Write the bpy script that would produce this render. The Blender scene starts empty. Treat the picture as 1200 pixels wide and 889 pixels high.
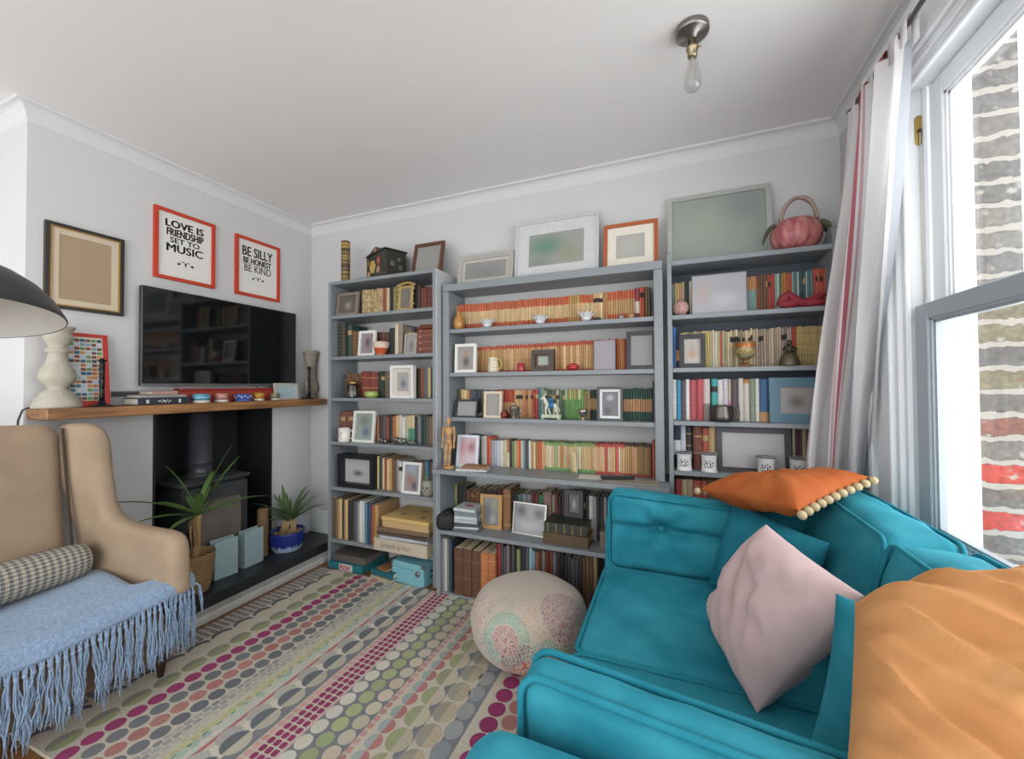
import bpy, math, random
from mathutils import Vector, Matrix, noise
import numpy as np
random.seed(7)
PI = math.pi
SC = bpy.context.scene
COL = SC.collection

# ------------------------------------------------------------------ camera
F_PX, YAW, PITCH, ROLL, EYE = 472.775598, 0.379395471, 0.0166591729, -0.00553445801, 1.3
def cam_axes():
    F = np.array([-math.sin(YAW), math.cos(YAW), 0]); R = np.array([math.cos(YAW), math.sin(YAW), 0]); U = np.array([0, 0, 1.])
    F2 = F*math.cos(PITCH)+U*math.sin(PITCH); U2 = U*math.cos(PITCH)-F*math.sin(PITCH)
    R3 = R*math.cos(ROLL)+U2*math.sin(ROLL); U3 = U2*math.cos(ROLL)-R*math.sin(ROLL)
    return R3, U3, F2
CR, CU, CF = cam_axes()
def ray(x, y): return CF + CR*((x-600)/F_PX) - CU*((y-444.5)/F_PX)
def atX(x, y, X): d = ray(x, y); t = X/d[0]; return Vector((X, d[1]*t, EYE+d[2]*t))
def atY(x, y, Y): d = ray(x, y); t = Y/d[1]; return Vector((d[0]*t, Y, EYE+d[2]*t))
def atZ(x, y, Z): d = ray(x, y); t = (Z-EYE)/d[2]; return Vector((d[0]*t, d[1]*t, Z))
cd = bpy.data.cameras.new('camera'); cam = bpy.data.objects.new('camera', cd); COL.objects.link(cam)
cd.sensor_fit = 'HORIZONTAL'; cd.sensor_width = 36.0; cd.lens = 36.0*F_PX/1200; cd.clip_start = 0.02
m4 = Matrix(((CR[0], CU[0], -CF[0], 0), (CR[1], CU[1], -CF[1], 0), (CR[2], CU[2], -CF[2], EYE), (0, 0, 0, 1)))
cam.matrix_world = m4
SC.camera = cam

# ------------------------------------------------------------------ colours and materials
def lin(h):
    h = h.lstrip('#'); o = []
    for i in (0, 2, 4):
        c = int(h[i:i+2], 16)/255; o.append(c/12.92 if c <= .04045 else ((c+.055)/1.055)**2.4)
    return (o[0], o[1], o[2], 1.0)
MATS = {}
def new_mat(name):
    m = bpy.data.materials.new(name); m.use_nodes = True
    nt = m.node_tree; b = nt.nodes['Principled BSDF']
    return m, nt, b
def N(nt, t, **kw):
    n = nt.nodes.new(t)
    for k, v in kw.items(): setattr(n, k, v)
    return n
def mat(hexc, rough=.6, metal=0.0, var=.08, scale=30, bump=0.0, bscale=200, coat=0.0, sheen=0.0, stretch=None, trans=0.0, spec=None):
    key = (hexc, rough, metal, var, scale, bump, bscale, coat, sheen, stretch, trans, spec)
    if key in MATS: return MATS[key]
    m, nt, b = new_mat('paint_'+hexc.lstrip('#'))
    b.inputs['Roughness'].default_value = rough; b.inputs['Metallic'].default_value = metal
    if spec is not None: b.inputs['Specular IOR Level'].default_value = spec
    b.inputs['Coat Weight'].default_value = coat; b.inputs['Sheen Weight'].default_value = sheen
    b.inputs['Sheen Roughness'].default_value = .45
    b.inputs['Transmission Weight'].default_value = trans
    c = lin(hexc); b.inputs['Base Color'].default_value = c
    tc = None
    if var or bump:
        tc = N(nt, 'ShaderNodeTexCoord'); src = tc.outputs['Object']
        if stretch:
            mp = N(nt, 'ShaderNodeMapping'); mp.inputs['Scale'].default_value = stretch
            nt.links.new(src, mp.inputs['Vector']); src = mp.outputs['Vector']
    if var:
        nz = N(nt, 'ShaderNodeTexNoise'); nz.inputs['Scale'].default_value = scale; nz.inputs['Detail'].default_value = 5
        nt.links.new(src, nz.inputs['Vector'])
        mx = N(nt, 'ShaderNodeMix', data_type='RGBA'); mx.inputs['A'].default_value = tuple(v*(1-var*1.6) for v in c[:3])+(1,)
        mx.inputs['B'].default_value = tuple(min(1, v*(1+var*1.6)) for v in c[:3])+(1,)
        nt.links.new(nz.outputs['Fac'], mx.inputs['Factor']); nt.links.new(mx.outputs['Result'], b.inputs['Base Color'])
    if bump:
        n2 = N(nt, 'ShaderNodeTexNoise'); n2.inputs['Scale'].default_value = bscale; n2.inputs['Detail'].default_value = 4
        nt.links.new(src, n2.inputs['Vector'])
        bp = N(nt, 'ShaderNodeBump'); bp.inputs['Strength'].default_value = bump; bp.inputs['Distance'].default_value = .01
        nt.links.new(n2.outputs['Fac'], bp.inputs['Height']); nt.links.new(bp.outputs['Normal'], b.inputs['Normal'])
    MATS[key] = m
    return m
def col_mat(name, rough=.6, var=.1, scale=60, bump=0.0, bscale=300, metal=0.0, sheen=0.0, coat=0.0):
    """colour comes from the mesh's own colour attribute (the colours of the thing itself)"""
    if name in MATS: return MATS[name]
    m, nt, b = new_mat(name)
    at = N(nt, 'ShaderNodeAttribute'); at.attribute_name = 'Col'
    tc = N(nt, 'ShaderNodeTexCoord')
    nz = N(nt, 'ShaderNodeTexNoise'); nz.inputs['Scale'].default_value = scale; nz.inputs['Detail'].default_value = 6
    nt.links.new(tc.outputs['Object'], nz.inputs['Vector'])
    mr = N(nt, 'ShaderNodeMapRange'); mr.inputs['From Min'].default_value = .3; mr.inputs['From Max'].default_value = .7
    mr.inputs['To Min'].default_value = 1-var; mr.inputs['To Max'].default_value = 1+var
    nt.links.new(nz.outputs['Fac'], mr.inputs['Value'])
    mx = N(nt, 'ShaderNodeVectorMath', operation='SCALE')
    nt.links.new(at.outputs['Color'], mx.inputs[0]); nt.links.new(mr.outputs['Result'], mx.inputs['Scale'])
    nt.links.new(mx.outputs['Vector'], b.inputs['Base Color'])
    b.inputs['Roughness'].default_value = rough; b.inputs['Metallic'].default_value = metal
    b.inputs['Sheen Weight'].default_value = sheen; b.inputs['Coat Weight'].default_value = coat
    if bump:
        n2 = N(nt, 'ShaderNodeTexNoise'); n2.inputs['Scale'].default_value = bscale; n2.inputs['Detail'].default_value = 3
        nt.links.new(tc.outputs['Object'], n2.inputs['Vector'])
        bp = N(nt, 'ShaderNodeBump'); bp.inputs['Strength'].default_value = bump; bp.inputs['Distance'].default_value = .01
        nt.links.new(n2.outputs['Fac'], bp.inputs['Height']); nt.links.new(bp.outputs['Normal'], b.inputs['Normal'])
    MATS[name] = m
    return m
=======
* _Exercise brief_: Return only the lines running from the top of the data to the line that holds "COL = SC.collection". Include both of those lines, but skip the pictures.

* _Answer to the exercise_:
Write the bpy script that would produce this render. The Blender scene starts empty. Treat the picture as 1200 pixels wide and 889 pixels high.
import bpy, math, random
from mathutils import Vector, Matrix, noise
import numpy as np
random.seed(7)
PI = math.pi
SC = bpy.context.scene
COL = SC.collection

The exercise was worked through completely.